Ho cercato di vincere ogni pregiudizio, di superare l'antica polemica; e, avvezzo a guardare le immagini della maternità nei dipinti, le Madonne con il bambino di Pietro Lorenzetti, di Piero della Francesca, di Giovanni Bellini, di Raffaello, di Klimt, di Gino Severini, ho guardato anche mamma Nichi nell'intensità del suo gesto. Ho visto, in modo esclusivo, intenso, perfino drammatico, l'amore egoistico, il desiderio di possesso, più ancora che la protezione del bambino. «Nessuno potrà strapparmelo», sembra dire Nichi.

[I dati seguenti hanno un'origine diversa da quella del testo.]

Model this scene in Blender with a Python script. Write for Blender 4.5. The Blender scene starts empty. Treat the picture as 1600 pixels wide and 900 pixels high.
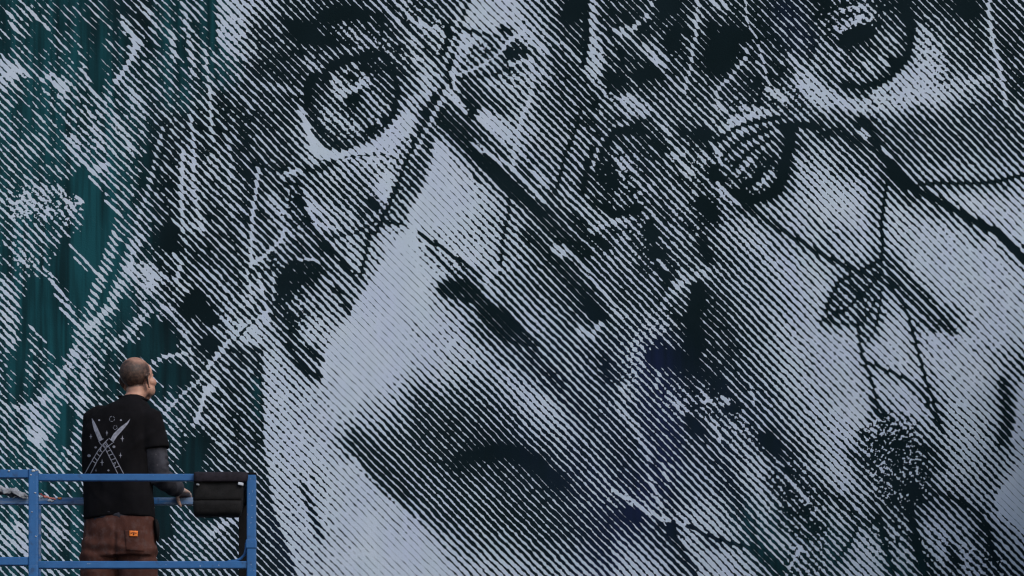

E non è l'atteggiamento materno della mamma che sostiene e scalda il bambino nella Natività di Caravaggio a Messina, ma la concentrazione ossessiva e infantile di chi stringe una cosa che è sua. Il piccolo Tobia appare un capriccio soddisfatto. Nello stringerlo Nichi sembra dire: «Giù le mani. È mio». Come direbbe di un orsacchiotto di peluche o di un cagnolino. Nulla di male. Ma il bambino è una persona che ha diritto a una madre, la quale, anzi le quali, peraltro, esistono. Può darsi che nel tempo si abitui ai due estranei che lo hanno sostanzialmente rapito, senza neppure la prospettiva di un riscatto. Ecco: la riduzione di una persona a cosa, pure amatissima, è il limite dell'impresa di Nichi ed Ed, che hanno avuto quello che volevano, con una determinazione che li rende padroni di Tobia. Ecco perché: non obietto a una coppia, anche omosessuale, che adotti un bambino abbandonato, per disinteressato amore per l'umanità, per proteggere chi è indifeso, chi non ha nessuno, contemperando aiuto, altruismo e tenerezza, e legittimo e comprensibile egoismo. Ma l'amore della madre, come mostra Caravaggio, è protezione, non possesso. La Madonna indica una totalità umana, carne della sua carne, e pur nella bizzarra concezione eteroclita, figlio di Dio, non di Giuseppe. Un amore puro, disinteressato, non la proprietà di un bambino come un oggetto. Nichi stringe Tobia come un bene che gli appartiene. Merlo osserva e tace; gli sembra fatalisticamente ineluttabile. Ma pensa alla felicità di Nichi, non di suo figlio. L'unico bene non negoziabile. L'amore di sé e di ciò che è suo è più forte dell'amore per lui. Un dono per sé in una impressionante simulazione di parti impossibili. No: possibili; ingenerose verso il figlio disarmato.